Sasha shook his head. “No. That is a mistake. It is a tragedy. They were so anxious to get the diamonds that nothing else seemed to matter. In order to make the survey work easier, the taiga and ground cover was deliberately burned. Because very many diamonds were needed in a hurry, there was no attempt to plan the work in order to save the land. Opening the mine itself was slow, so when they discovered diamonds spread about in the nearby muskeg, they brought in converted gold dredges to speed production, and these turned the valley over there into a swamp.

“When our government (he meant the government of the Yakut
A.S.S.R
) saw what was happening, complaints were made to Moscow. At first nobody listened. The Russian engineers and technicians said it was the only way things could be done. They said Siberia was so big, a little mess here did not matter. But our President carried the matter to the Praesidium of the Supreme Soviet and in the end we won. It will not happen again. I have visited all the new diamond mining centres and there is none of this destruction.

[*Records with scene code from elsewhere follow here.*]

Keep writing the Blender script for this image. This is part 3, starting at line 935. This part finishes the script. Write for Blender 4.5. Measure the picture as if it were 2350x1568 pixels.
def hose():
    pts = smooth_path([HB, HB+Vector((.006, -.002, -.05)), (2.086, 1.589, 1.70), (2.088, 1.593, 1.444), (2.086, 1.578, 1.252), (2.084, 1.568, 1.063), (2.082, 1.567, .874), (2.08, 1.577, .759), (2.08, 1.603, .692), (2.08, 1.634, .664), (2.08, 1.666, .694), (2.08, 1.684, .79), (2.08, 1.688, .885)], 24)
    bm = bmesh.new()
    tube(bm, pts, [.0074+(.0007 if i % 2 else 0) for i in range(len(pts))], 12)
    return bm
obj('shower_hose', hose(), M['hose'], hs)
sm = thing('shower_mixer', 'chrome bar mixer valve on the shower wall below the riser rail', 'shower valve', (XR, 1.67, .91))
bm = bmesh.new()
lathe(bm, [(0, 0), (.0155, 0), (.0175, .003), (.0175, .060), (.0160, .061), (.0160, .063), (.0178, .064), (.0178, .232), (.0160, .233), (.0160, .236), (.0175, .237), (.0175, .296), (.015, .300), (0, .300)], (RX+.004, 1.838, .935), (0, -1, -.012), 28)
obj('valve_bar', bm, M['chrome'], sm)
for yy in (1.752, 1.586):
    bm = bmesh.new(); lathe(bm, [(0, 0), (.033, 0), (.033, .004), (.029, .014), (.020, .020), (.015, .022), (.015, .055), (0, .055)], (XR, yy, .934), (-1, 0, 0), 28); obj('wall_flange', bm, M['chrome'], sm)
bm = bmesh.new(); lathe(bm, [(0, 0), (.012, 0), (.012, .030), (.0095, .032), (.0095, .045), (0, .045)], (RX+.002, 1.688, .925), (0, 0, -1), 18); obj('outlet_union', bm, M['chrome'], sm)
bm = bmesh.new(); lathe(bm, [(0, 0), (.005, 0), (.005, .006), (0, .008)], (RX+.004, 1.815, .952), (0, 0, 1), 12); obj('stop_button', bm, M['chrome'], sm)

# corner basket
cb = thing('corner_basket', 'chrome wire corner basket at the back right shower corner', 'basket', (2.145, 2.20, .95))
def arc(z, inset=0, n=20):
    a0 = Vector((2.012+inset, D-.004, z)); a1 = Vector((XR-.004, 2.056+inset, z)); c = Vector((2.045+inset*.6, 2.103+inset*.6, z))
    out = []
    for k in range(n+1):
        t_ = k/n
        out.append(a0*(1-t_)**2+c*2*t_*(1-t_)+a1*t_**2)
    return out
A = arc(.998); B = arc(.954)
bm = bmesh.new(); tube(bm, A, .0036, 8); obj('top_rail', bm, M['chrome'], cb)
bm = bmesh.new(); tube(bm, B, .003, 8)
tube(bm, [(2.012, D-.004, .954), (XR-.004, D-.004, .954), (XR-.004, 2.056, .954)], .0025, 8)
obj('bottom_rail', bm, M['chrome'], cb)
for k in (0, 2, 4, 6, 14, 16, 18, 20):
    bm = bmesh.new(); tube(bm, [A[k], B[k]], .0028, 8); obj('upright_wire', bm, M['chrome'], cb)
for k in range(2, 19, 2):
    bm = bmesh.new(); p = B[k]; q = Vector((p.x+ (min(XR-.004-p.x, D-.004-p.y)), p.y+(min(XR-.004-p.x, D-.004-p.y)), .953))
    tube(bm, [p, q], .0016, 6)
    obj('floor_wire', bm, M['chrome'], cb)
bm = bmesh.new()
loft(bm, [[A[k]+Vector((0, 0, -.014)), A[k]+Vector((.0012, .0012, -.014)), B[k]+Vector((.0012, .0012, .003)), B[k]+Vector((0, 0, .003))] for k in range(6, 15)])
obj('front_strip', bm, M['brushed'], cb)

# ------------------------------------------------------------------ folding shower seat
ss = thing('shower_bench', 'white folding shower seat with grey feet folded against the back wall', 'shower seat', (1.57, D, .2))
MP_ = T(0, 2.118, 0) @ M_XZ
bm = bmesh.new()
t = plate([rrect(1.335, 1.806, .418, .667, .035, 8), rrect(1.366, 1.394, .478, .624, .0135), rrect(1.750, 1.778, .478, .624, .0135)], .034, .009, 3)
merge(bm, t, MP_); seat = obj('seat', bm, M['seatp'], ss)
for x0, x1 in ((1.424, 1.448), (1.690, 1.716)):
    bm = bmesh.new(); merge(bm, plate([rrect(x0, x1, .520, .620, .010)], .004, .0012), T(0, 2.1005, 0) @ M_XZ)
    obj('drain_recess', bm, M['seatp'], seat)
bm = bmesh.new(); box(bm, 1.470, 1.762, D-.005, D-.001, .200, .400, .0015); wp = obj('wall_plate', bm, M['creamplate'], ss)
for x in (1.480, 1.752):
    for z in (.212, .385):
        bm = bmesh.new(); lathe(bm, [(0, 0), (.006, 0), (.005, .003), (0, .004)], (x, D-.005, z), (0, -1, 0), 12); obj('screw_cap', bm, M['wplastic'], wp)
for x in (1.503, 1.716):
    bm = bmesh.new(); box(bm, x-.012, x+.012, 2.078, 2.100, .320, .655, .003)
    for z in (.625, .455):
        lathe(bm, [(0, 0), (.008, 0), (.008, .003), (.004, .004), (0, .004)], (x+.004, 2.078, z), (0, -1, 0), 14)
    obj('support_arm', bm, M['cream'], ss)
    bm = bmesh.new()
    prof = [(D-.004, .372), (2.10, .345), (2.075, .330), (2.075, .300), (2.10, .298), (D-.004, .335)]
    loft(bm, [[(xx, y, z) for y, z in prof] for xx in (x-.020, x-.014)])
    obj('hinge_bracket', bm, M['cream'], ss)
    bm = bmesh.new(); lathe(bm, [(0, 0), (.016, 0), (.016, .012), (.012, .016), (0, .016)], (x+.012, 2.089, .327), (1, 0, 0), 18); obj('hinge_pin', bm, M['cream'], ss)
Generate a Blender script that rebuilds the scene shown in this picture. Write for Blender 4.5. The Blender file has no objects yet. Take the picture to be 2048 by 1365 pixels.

Now we will watch carefully those who are not always concerned enough about the consequences of their actions.”

Sasha seemed subdued as we landed on a paved runway long enough to take the largest Soviet aircraft. During
our entire visit to Mirny he remained subdued, only speaking when he was spoken to. Although he never said so, there was no doubt in my mind: for him, this was alien territory.

We were met by a suave, heavy-set young Russian sporting a van dyke beard and dressed as if he had been fitted out on Savile Row. His manner was efficient, and remote. Pavel Vecherin, deputy editor of the local paper, and public relations man for Mirny, would have fitted easily into Toronto or New York.

Vecherin showed me all of Mirny I cared to see, but for the first time in the Soviet Union I was unable to establish rapport with the people of a community. This was not entirely Vecherin’s fault, even though I could not persuade him I was more interested in people than in statistics – it was mostly due to the fact that the inhabitants of Mirny seemed to live within their own personal solar systems. Almost all of them were young. They had great energy, great ambitions – and little common ground. Having come here from all over the Soviet Union, they had created an efficient artificial environment in the midst of the taiga and within it were living artificial lives. By Soviet standards they were extremely well off, and they were proud of the fact. Most of those I talked to had visited Yakutsk and were disparaging in their comments about it.

“An old-fashioned, ugly, uncomfortable place,” one of them called it. “I’m grateful I’ve never had to stay there overnight.”